— START Task input —
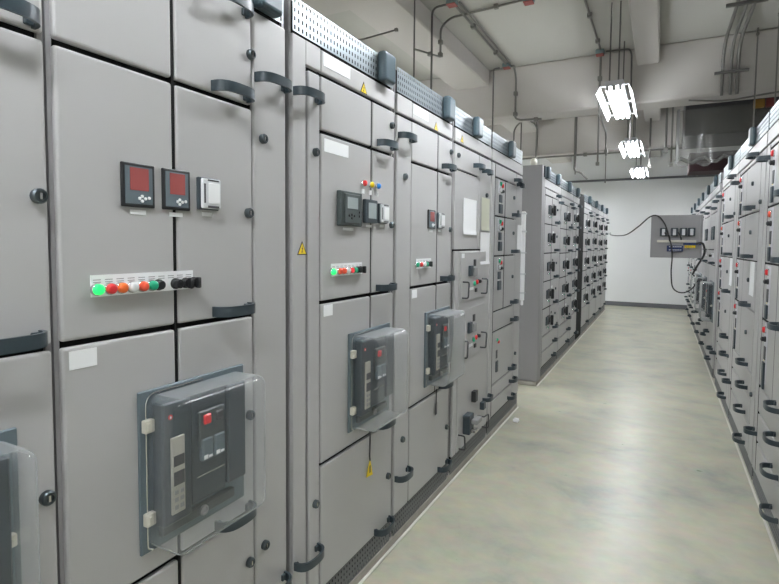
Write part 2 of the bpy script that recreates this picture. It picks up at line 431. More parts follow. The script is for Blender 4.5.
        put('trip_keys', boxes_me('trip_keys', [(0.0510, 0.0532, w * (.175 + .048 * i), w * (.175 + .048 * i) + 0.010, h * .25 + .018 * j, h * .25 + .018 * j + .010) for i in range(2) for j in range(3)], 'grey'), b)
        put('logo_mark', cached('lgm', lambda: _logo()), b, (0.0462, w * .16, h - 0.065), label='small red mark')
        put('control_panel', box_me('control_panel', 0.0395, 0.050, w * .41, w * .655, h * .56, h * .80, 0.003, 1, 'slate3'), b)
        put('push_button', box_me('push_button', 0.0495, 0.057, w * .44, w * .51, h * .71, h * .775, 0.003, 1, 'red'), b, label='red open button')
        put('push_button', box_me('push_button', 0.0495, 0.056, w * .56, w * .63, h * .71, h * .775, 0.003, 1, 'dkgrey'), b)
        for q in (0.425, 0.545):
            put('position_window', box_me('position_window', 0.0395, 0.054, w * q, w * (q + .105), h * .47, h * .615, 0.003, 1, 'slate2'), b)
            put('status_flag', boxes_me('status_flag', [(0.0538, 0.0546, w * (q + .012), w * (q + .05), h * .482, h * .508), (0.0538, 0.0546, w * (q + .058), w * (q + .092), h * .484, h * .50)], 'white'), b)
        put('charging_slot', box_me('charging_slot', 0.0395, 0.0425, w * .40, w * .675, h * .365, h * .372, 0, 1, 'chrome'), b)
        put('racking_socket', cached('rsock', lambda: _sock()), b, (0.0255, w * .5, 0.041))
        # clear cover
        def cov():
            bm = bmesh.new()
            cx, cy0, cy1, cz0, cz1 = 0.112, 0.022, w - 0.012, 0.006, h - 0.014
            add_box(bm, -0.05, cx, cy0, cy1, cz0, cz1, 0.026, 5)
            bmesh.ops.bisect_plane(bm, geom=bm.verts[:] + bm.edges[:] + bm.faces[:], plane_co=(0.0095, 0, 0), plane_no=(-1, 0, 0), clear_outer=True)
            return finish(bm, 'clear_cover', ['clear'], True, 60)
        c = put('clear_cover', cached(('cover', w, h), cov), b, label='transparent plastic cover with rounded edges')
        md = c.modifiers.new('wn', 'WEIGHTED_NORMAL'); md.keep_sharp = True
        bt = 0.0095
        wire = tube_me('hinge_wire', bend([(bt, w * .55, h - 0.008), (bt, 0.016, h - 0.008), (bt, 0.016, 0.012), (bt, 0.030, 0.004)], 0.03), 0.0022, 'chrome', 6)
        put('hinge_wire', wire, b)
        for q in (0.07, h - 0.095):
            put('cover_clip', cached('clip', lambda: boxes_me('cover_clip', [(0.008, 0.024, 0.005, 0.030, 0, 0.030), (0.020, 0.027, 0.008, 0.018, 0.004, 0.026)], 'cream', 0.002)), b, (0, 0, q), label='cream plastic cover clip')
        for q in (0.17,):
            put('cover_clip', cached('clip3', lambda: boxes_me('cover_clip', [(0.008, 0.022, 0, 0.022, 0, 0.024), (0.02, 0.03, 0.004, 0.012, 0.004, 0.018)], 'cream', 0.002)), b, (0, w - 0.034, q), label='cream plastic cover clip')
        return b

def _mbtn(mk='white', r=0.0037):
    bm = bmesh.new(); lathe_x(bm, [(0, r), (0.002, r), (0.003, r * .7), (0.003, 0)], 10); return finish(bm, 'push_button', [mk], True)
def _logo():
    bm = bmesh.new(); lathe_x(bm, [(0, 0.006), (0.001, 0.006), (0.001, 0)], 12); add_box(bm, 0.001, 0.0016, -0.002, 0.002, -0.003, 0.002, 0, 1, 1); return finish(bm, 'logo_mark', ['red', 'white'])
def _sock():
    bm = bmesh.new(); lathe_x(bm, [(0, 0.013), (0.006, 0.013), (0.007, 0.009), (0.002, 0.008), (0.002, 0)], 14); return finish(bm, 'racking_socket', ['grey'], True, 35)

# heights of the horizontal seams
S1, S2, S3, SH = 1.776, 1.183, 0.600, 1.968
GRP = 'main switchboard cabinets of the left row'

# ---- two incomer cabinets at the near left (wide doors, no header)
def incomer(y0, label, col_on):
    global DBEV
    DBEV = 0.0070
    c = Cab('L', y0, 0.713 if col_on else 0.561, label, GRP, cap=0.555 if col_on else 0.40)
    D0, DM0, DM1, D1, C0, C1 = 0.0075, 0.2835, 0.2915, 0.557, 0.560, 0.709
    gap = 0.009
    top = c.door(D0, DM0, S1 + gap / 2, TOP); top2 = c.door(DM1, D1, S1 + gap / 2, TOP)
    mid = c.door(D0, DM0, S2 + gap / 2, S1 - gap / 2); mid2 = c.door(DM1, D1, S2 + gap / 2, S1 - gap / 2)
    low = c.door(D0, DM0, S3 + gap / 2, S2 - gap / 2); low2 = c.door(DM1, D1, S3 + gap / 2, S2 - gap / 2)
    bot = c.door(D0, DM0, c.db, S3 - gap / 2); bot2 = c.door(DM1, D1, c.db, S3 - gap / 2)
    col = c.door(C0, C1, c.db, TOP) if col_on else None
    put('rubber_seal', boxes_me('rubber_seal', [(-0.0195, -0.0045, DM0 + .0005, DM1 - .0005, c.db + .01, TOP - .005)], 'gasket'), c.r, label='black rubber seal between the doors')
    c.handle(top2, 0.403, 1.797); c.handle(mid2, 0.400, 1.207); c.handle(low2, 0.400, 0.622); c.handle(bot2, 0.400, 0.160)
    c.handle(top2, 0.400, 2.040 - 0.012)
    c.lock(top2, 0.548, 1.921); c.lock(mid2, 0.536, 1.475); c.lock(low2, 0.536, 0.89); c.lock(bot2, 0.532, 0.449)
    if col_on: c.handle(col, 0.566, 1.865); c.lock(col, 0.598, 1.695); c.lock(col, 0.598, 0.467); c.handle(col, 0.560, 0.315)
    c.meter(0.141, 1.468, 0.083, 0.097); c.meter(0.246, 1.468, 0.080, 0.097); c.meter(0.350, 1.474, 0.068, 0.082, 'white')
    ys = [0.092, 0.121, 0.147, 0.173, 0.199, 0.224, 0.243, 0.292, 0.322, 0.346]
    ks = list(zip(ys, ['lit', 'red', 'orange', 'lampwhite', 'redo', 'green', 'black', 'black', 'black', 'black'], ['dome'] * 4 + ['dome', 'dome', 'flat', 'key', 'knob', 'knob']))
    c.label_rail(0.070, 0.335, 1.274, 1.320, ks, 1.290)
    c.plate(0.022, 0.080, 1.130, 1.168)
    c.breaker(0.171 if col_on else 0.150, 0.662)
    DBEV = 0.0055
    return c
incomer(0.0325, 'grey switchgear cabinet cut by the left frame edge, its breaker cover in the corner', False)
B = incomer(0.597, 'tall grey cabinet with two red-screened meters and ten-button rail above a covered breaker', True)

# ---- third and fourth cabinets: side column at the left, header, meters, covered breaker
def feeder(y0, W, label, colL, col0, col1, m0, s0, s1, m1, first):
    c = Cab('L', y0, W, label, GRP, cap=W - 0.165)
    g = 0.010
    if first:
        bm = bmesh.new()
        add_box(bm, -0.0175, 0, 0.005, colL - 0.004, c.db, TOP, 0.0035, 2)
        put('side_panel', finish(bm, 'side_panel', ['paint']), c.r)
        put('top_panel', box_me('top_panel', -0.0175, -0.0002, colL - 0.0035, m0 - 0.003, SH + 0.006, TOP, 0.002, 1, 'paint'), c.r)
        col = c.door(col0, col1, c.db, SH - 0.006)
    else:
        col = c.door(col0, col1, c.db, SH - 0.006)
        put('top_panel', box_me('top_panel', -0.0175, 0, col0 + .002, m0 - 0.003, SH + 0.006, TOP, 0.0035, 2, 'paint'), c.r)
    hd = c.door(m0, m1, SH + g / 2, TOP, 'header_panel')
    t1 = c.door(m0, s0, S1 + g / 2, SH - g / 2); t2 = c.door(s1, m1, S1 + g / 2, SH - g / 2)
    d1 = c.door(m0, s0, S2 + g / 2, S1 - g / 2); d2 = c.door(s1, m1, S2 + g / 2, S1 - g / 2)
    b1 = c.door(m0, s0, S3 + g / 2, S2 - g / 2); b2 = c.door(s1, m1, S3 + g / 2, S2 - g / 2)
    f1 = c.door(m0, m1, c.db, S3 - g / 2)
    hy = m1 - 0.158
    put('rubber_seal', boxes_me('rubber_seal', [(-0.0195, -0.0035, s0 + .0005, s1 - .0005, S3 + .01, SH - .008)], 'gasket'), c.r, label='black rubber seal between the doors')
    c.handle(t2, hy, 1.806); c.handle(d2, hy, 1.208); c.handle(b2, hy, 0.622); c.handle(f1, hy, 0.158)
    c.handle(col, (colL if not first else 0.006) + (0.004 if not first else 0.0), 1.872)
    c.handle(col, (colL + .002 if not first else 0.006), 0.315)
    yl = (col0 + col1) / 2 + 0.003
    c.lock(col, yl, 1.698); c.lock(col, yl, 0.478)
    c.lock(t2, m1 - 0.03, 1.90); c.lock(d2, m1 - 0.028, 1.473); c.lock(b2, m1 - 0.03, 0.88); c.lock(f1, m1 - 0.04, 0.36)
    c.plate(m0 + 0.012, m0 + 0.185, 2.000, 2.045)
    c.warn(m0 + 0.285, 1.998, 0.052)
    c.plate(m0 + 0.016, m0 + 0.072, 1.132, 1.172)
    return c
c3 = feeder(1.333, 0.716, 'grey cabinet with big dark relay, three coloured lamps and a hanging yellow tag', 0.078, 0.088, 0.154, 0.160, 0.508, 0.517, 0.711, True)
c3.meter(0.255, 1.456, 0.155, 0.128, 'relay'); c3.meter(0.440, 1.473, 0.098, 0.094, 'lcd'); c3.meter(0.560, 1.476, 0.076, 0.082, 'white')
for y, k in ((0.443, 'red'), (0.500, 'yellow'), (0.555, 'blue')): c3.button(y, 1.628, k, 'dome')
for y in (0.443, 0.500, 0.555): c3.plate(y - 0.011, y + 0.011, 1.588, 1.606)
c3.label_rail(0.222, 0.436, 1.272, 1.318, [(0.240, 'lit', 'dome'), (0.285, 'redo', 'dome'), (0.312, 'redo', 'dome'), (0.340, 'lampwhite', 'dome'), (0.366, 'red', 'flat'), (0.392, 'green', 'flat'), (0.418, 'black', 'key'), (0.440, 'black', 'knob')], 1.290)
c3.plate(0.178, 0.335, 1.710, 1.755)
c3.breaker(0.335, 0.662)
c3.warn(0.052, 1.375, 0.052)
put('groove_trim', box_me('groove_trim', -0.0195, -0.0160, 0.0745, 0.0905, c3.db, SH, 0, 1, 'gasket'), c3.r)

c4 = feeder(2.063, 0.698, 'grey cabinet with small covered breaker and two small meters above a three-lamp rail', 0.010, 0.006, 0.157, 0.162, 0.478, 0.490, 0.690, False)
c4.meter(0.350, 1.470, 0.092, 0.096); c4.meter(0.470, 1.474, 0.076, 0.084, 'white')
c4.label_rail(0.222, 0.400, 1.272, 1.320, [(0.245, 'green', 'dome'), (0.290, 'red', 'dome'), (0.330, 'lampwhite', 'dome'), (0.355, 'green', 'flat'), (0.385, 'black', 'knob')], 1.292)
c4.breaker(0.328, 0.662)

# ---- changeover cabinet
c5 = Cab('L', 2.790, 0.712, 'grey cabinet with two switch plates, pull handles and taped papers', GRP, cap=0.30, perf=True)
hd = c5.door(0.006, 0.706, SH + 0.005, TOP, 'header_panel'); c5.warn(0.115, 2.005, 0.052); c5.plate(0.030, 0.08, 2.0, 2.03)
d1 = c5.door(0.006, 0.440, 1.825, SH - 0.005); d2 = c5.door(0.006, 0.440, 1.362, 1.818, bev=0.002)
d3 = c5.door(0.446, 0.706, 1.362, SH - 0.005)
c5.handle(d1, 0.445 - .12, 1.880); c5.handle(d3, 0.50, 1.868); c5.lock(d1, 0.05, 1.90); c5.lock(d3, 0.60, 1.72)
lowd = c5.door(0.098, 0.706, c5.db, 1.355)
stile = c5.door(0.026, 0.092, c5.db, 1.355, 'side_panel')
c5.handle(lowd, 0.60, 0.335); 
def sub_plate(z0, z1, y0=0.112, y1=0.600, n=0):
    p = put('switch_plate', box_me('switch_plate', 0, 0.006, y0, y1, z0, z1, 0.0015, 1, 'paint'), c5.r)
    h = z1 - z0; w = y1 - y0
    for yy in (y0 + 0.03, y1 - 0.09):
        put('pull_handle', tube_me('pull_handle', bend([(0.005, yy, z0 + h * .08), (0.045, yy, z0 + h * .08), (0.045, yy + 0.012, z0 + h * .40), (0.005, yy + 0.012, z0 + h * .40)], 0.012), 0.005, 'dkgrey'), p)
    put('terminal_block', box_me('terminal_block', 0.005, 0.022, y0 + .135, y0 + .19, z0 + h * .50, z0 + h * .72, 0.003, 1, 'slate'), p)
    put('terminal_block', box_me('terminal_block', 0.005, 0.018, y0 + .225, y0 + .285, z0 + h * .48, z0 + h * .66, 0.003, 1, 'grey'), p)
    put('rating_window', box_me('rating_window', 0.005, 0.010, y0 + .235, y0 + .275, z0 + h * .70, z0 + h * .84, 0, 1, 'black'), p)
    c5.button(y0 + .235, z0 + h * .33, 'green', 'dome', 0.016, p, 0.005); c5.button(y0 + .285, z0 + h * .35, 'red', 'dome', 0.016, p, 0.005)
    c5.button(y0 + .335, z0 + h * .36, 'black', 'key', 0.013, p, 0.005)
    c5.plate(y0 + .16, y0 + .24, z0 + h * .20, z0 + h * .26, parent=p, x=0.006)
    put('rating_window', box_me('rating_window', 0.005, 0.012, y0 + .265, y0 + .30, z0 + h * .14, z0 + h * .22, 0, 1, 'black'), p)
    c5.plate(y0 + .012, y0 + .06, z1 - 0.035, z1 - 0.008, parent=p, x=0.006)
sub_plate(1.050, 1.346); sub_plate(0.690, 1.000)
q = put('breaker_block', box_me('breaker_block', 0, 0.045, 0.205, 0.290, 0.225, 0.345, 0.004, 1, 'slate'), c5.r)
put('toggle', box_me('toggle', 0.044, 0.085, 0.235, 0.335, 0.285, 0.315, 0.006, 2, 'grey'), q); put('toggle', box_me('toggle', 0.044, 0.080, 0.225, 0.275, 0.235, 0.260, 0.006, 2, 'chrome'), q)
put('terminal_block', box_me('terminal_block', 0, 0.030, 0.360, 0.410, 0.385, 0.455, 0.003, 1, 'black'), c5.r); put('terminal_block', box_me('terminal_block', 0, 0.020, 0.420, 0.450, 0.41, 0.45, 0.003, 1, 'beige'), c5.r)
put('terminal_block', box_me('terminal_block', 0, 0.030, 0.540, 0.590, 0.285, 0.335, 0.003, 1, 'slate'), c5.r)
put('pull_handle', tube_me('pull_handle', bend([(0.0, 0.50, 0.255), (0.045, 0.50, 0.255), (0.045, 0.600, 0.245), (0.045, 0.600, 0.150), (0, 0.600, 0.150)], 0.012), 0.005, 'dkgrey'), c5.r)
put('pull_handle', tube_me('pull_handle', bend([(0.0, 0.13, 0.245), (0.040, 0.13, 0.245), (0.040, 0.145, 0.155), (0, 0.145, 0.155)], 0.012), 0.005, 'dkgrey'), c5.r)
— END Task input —
— START Task input —
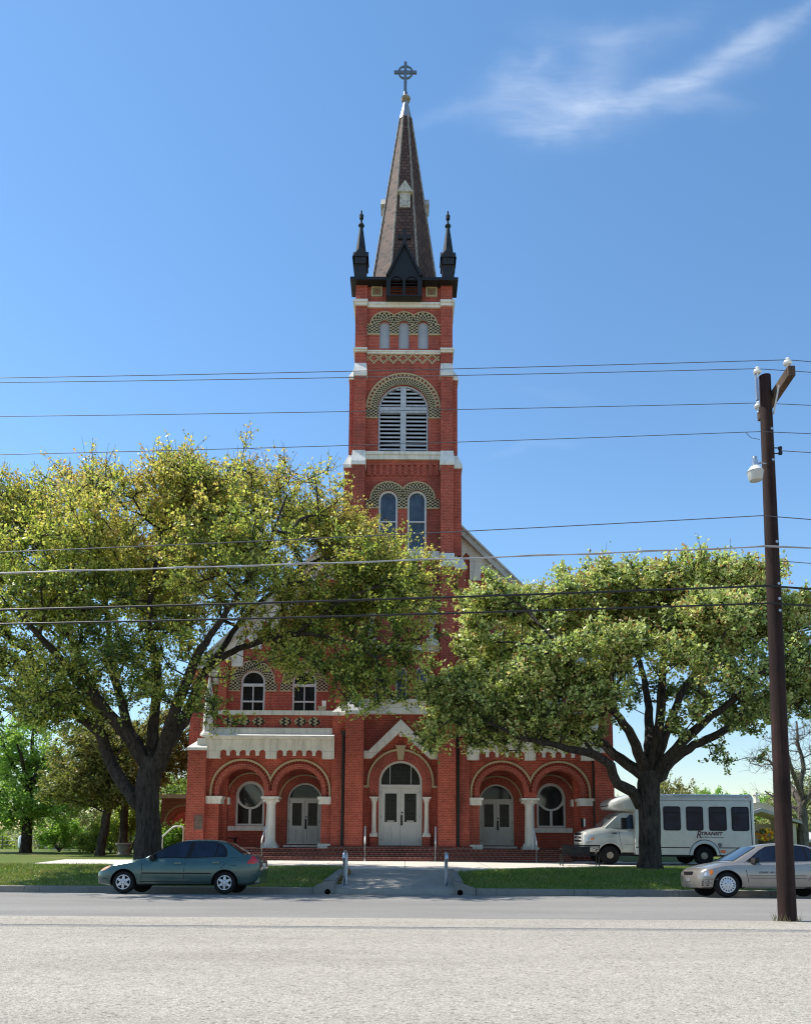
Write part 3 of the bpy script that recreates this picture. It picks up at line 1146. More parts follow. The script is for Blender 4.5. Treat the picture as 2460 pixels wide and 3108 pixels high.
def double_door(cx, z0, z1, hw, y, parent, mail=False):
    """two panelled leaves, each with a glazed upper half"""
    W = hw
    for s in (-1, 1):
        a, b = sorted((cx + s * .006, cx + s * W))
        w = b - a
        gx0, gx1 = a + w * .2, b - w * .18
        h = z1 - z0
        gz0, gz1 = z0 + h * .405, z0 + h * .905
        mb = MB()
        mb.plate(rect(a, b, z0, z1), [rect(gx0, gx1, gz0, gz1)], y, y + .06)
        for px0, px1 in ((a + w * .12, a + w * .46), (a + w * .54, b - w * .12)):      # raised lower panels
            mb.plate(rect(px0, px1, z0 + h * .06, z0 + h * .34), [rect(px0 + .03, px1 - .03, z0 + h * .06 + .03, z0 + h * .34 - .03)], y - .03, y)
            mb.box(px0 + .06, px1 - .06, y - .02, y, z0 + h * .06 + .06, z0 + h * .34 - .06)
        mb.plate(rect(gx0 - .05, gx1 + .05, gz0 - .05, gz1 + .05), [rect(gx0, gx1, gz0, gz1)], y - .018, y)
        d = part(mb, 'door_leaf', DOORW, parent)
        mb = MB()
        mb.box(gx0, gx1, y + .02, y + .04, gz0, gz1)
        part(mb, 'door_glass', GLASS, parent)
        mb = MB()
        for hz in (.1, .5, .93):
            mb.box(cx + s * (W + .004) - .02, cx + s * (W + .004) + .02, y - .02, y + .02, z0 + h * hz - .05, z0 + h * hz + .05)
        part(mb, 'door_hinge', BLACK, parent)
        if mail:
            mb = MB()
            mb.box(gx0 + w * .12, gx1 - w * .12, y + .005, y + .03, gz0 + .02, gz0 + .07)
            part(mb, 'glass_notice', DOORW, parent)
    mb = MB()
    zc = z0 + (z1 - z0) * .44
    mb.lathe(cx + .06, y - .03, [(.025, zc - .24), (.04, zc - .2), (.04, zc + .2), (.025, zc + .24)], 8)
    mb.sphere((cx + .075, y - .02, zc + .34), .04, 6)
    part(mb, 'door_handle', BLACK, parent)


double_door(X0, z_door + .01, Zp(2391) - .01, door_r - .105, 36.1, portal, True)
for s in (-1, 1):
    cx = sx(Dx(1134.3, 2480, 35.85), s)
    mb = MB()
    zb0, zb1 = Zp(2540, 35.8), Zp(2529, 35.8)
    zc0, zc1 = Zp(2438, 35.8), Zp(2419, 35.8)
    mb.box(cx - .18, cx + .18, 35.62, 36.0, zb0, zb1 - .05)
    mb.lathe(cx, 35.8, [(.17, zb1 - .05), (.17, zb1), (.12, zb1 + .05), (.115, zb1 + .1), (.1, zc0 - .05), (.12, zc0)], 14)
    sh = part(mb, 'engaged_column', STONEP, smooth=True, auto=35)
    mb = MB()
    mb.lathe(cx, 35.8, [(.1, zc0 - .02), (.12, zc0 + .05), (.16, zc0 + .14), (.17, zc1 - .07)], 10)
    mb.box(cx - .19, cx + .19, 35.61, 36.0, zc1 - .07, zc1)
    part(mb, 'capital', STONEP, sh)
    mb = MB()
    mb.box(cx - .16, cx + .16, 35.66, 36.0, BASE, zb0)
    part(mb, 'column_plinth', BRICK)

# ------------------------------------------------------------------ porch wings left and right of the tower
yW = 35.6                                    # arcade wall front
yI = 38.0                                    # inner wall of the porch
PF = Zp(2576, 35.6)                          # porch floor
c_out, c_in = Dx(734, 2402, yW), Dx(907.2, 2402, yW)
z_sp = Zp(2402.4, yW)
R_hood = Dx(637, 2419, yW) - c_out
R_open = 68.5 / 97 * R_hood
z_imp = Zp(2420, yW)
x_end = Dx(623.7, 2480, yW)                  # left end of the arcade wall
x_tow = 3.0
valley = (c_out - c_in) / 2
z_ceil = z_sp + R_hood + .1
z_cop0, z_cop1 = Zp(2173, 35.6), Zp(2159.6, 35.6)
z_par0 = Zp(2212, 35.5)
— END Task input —
▶ _Exercise task_: Repeat word for word the lines from the line with "Write part 3" to the line with "part(mb, 'door_handle', BLACK, parent)", both lines included.

▶ _Result of this exercise_:
Write part 3 of the bpy script that recreates this picture. It picks up at line 1146. More parts follow. The script is for Blender 4.5. Treat the picture as 2460 pixels wide and 3108 pixels high.
def double_door(cx, z0, z1, hw, y, parent, mail=False):
    """two panelled leaves, each with a glazed upper half"""
    W = hw
    for s in (-1, 1):
        a, b = sorted((cx + s * .006, cx + s * W))
        w = b - a
        gx0, gx1 = a + w * .2, b - w * .18
        h = z1 - z0
        gz0, gz1 = z0 + h * .405, z0 + h * .905
        mb = MB()
        mb.plate(rect(a, b, z0, z1), [rect(gx0, gx1, gz0, gz1)], y, y + .06)
        for px0, px1 in ((a + w * .12, a + w * .46), (a + w * .54, b - w * .12)):      # raised lower panels
            mb.plate(rect(px0, px1, z0 + h * .06, z0 + h * .34), [rect(px0 + .03, px1 - .03, z0 + h * .06 + .03, z0 + h * .34 - .03)], y - .03, y)
            mb.box(px0 + .06, px1 - .06, y - .02, y, z0 + h * .06 + .06, z0 + h * .34 - .06)
        mb.plate(rect(gx0 - .05, gx1 + .05, gz0 - .05, gz1 + .05), [rect(gx0, gx1, gz0, gz1)], y - .018, y)
        d = part(mb, 'door_leaf', DOORW, parent)
        mb = MB()
        mb.box(gx0, gx1, y + .02, y + .04, gz0, gz1)
        part(mb, 'door_glass', GLASS, parent)
        mb = MB()
        for hz in (.1, .5, .93):
            mb.box(cx + s * (W + .004) - .02, cx + s * (W + .004) + .02, y - .02, y + .02, z0 + h * hz - .05, z0 + h * hz + .05)
        part(mb, 'door_hinge', BLACK, parent)
        if mail:
            mb = MB()
            mb.box(gx0 + w * .12, gx1 - w * .12, y + .005, y + .03, gz0 + .02, gz0 + .07)
            part(mb, 'glass_notice', DOORW, parent)
    mb = MB()
    zc = z0 + (z1 - z0) * .44
    mb.lathe(cx + .06, y - .03, [(.025, zc - .24), (.04, zc - .2), (.04, zc + .2), (.025, zc + .24)], 8)
    mb.sphere((cx + .075, y - .02, zc + .34), .04, 6)
    part(mb, 'door_handle', BLACK, parent)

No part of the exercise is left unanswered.